▶ Exercise details
Lift out all lines below that contain "scene".

•••••

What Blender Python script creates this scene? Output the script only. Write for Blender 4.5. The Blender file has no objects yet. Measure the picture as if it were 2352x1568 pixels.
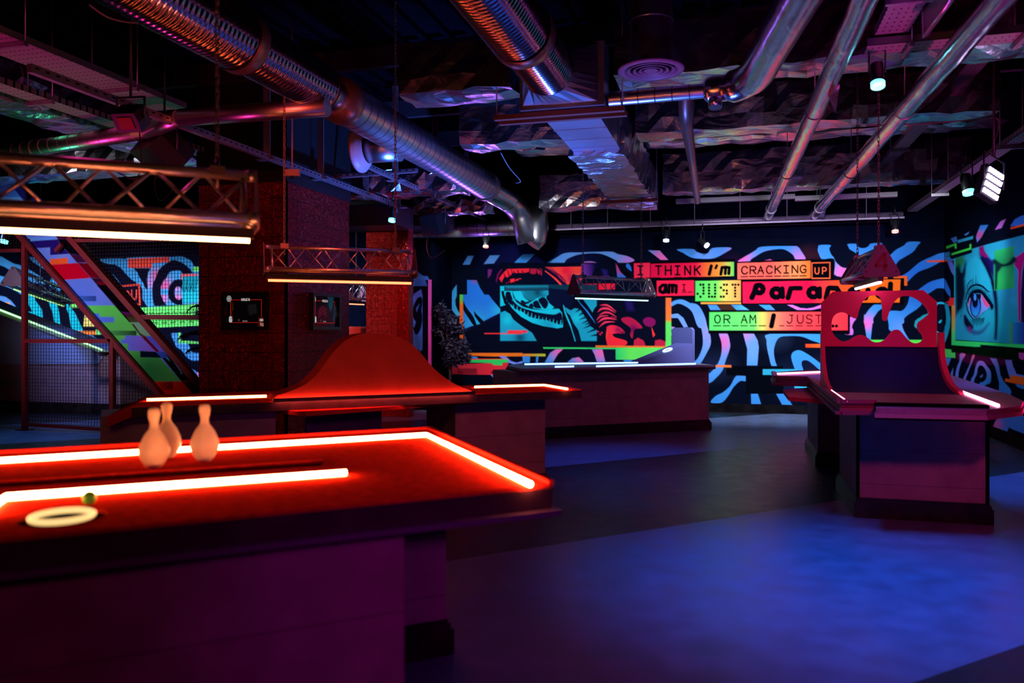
import bpy, bmesh, math, random
import numpy as np
from mathutils import Vector, Matrix
random.seed(7); rng = np.random.default_rng(5)
sc = bpy.context.scene
COL = sc.collection
PI = math.pi
# ---------------------------------------------------------------- camera
FPX = 1829.0; CX = 1176.0; HY = 762.0; H = 1.5
TH = math.radians(15.6)
RV = Vector((math.cos(TH), math.sin(TH), 0)); FV = Vector((-math.sin(TH), math.cos(TH), 0)); UV = Vector((0, 0, 1))
CP = Vector((0, 0, H))
def ray(px, py): return FV + RV*((px-CX)/FPX) + UV*((HY-py)/FPX)
def onZ(px, py, z):
    r = ray(px, py); return CP + r*((z-H)/r.z)
def onY(px, py, y):
    r = ray(px, py); return CP + r*(y/r.y)
def onX(px, py, x):
    r = ray(px, py); return CP + r*(x/r.x)
def atD(px, py, d): return CP + ray(px, py)*d
cam_d = bpy.data.cameras.new('camera'); cam = bpy.data.objects.new('camera', cam_d); COL.objects.link(cam)
cam.location = CP; cam.rotation_euler = (PI/2, 0, TH)
cam_d.sensor_width = 36; cam_d.lens = 36*FPX/2352; cam_d.shift_y = -22/2352
cam_d.clip_start = .05; cam_d.clip_end = 80
cam_d.dof.use_dof = True; cam_d.dof.focus_distance = 11.0; cam_d.dof.aperture_fstop = 1.5
sc.camera = cam
sc.view_settings.view_transform = 'Standard'; sc.view_settings.look = 'None'
sc.view_settings.gamma = 1; sc.view_settings.use_curve_mapping = False; sc.view_settings.exposure = 0
sc.cycles.max_bounces = 5; sc.cycles.diffuse_bounces = 3; sc.cycles.glossy_bounces = 3
sc.cycles.transmission_bounces = 3; sc.cycles.use_denoising = True
sc.cycles.sample_clamp_indirect = 3.0; sc.cycles.caustics_reflective = False; sc.cycles.caustics_refractive = False
w = bpy.data.worlds.new('world'); sc.world = w; w.use_nodes = True
w.node_tree.nodes['Background'].inputs[0].default_value = (.05, .02, .12, 1)
w.node_tree.nodes['Background'].inputs[1].default_value = .02
# ---------------------------------------------------------------- colours, materials
def lin(c):
    c = c/255.0
    return c/12.92 if c <= .04045 else ((c+.055)/1.055)**2.4
def S(r, g, b): return (lin(r), lin(g), lin(b))
MATS = {}
def pm(name, col, rough=.5, metal=0.0, noise=(0, 0), bump=(0, 0), emit=None, est=0.0, coat=0.0, spec=None, stretch=None, sss=0, alpha=None):
    if name in MATS: return MATS[name]
    m = bpy.data.materials.new(name); m.use_nodes = True; nt = m.node_tree; n = nt.nodes; L = nt.links
    p = n['Principled BSDF']
    p.inputs['Base Color'].default_value = (*col, 1); p.inputs['Roughness'].default_value = rough
    p.inputs['Metallic'].default_value = metal
    if spec is not None: p.inputs['Specular IOR Level'].default_value = spec
    if spec == 0: p.inputs['IOR'].default_value = 1.0
    if coat: p.inputs['Coat Weight'].default_value = coat; p.inputs['Coat Roughness'].default_value = .15
    if sss:
        p.inputs['Subsurface Weight'].default_value = sss; p.inputs['Subsurface Radius'].default_value = (1, .8, .7)
        p.inputs['Subsurface Scale'].default_value = .03
    tc = n.new('ShaderNodeTexCoord'); src = tc.outputs['Object']
    if stretch:
        mp = n.new('ShaderNodeMapping'); mp.inputs['Scale'].default_value = stretch
        L.new(src, mp.inputs[0]); src = mp.outputs[0]
    if noise[1]:
        t = n.new('ShaderNodeTexNoise'); t.inputs['Scale'].default_value = noise[0]; t.inputs['Detail'].default_value = 6
        L.new(src, t.inputs['Vector'])
        r = n.new('ShaderNodeMapRange'); r.inputs['From Min'].default_value = .3; r.inputs['From Max'].default_value = .7
        r.inputs['To Min'].default_value = 1-noise[1]; r.inputs['To Max'].default_value = 1+noise[1]*.6
        L.new(t.outputs[0], r.inputs[0])
        mx = n.new('ShaderNodeVectorMath'); mx.operation = 'SCALE'; mx.inputs[0].default_value = col
        L.new(r.outputs[0], mx.inputs['Scale']); L.new(mx.outputs[0], p.inputs['Base Color'])
    if bump[1]:
        t = n.new('ShaderNodeTexNoise'); t.inputs['Scale'].default_value = bump[0]; t.inputs['Detail'].default_value = 4
        L.new(src, t.inputs['Vector'])
        b = n.new('ShaderNodeBump'); b.inputs['Strength'].default_value = bump[1]; b.inputs['Distance'].default_value = .02
        L.new(t.outputs[0], b.inputs['Height']); L.new(b.outputs[0], p.inputs['Normal'])
    if emit:
        p.inputs['Emission Color'].default_value = (*emit, 1); p.inputs['Emission Strength'].default_value = est
    MATS[name] = m; return m
def foil(name, col, scale=6.0, strength=1.0, rough=.22, stretch=None, metal=1.0, vor=True):
    """crumpled metal foil"""
    if name in MATS: return MATS[name]
    m = bpy.data.materials.new(name); m.use_nodes = True; nt = m.node_tree; n = nt.nodes; L = nt.links
    p = n['Principled BSDF']; p.inputs['Metallic'].default_value = metal; p.inputs['Roughness'].default_value = rough
    p.inputs['Base Color'].default_value = (*col, 1)
    tc = n.new('ShaderNodeTexCoord'); mp = n.new('ShaderNodeMapping'); L.new(tc.outputs['Object'], mp.inputs[0])
    if stretch: mp.inputs['Scale'].default_value = stretch
    a = n.new('ShaderNodeTexNoise'); a.inputs['Scale'].default_value = scale; a.inputs['Detail'].default_value = 8
    a.inputs['Distortion'].default_value = 1.5; L.new(mp.outputs[0], a.inputs['Vector'])
    v = n.new('ShaderNodeTexVoronoi'); v.inputs['Scale'].default_value = scale*2.2; L.new(mp.outputs[0], v.inputs['Vector'])
    ad = n.new('ShaderNodeMath'); ad.operation = 'ADD'; L.new(a.outputs[0], ad.inputs[0])
    sm = n.new('ShaderNodeMath'); sm.operation = 'MULTIPLY'; sm.inputs[1].default_value = .35
    L.new(v.outputs['Distance'], sm.inputs[0]); L.new(sm.outputs[0], ad.inputs[1])
    b = n.new('ShaderNodeBump'); b.inputs['Strength'].default_value = strength; b.inputs['Distance'].default_value = .05
    L.new(ad.outputs[0], b.inputs['Height']); L.new(b.outputs[0], p.inputs['Normal'])
    MATS[name] = m; return m
def led(name, col, st): return pm(name, (.8, .8, .8), .4, emit=col, est=st)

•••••

▶ Answer
What Blender Python script creates this scene? Output the script only. Write for Blender 4.5. The Blender file has no objects yet. Measure the picture as if it were 2352x1568 pixels.
sc = bpy.context.scene